CBN takes action to manage forex by imposing temporary weekly transaction limits for Bureau De Change operators across Nigeria.
The Central Bank of Nigeria (CBN) has established a temporary measure permitting Bureau de Change (BDC) operators to acquire up to $25,000 in foreign exchange weekly via the Nigerian Foreign Exchange Market (NFEM), which commenced earlier this month.
This policy, effective from December 19, 2024, to January 30, 2025, is designed to meet the increased demand for foreign currency during the holiday period.
A circular issued on December 19, 2024, and signed by T.G. Allu on behalf of the CBN’s acting Director of Trade and Exchange, outlined the initiative’s stipulations.

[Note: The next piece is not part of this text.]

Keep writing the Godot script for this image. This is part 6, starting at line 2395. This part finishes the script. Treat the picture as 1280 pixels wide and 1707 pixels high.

It specified that BDC operators must fully fund their accounts prior to purchasing forex from a single authorized dealer at the current NFEM rate, with a maximum spread of 1 percent when pricing for retail customers.
The CBN stated that this temporary access is intended to accommodate the anticipated seasonal demand for foreign exchange, with the designated window open from December 19, 2024, to January 30, 2025.
Additionally, the CBN stressed that all transactions under this arrangement must be reported to its Trade and Exchange Department, while assuring the public that Personal Travel Allowance (PTA) and Business Travel Allowance (BTA) will continue to be available through banks at market-determined rates within the NFEM framework, reaffirming its dedication to a stable and liquid forex market.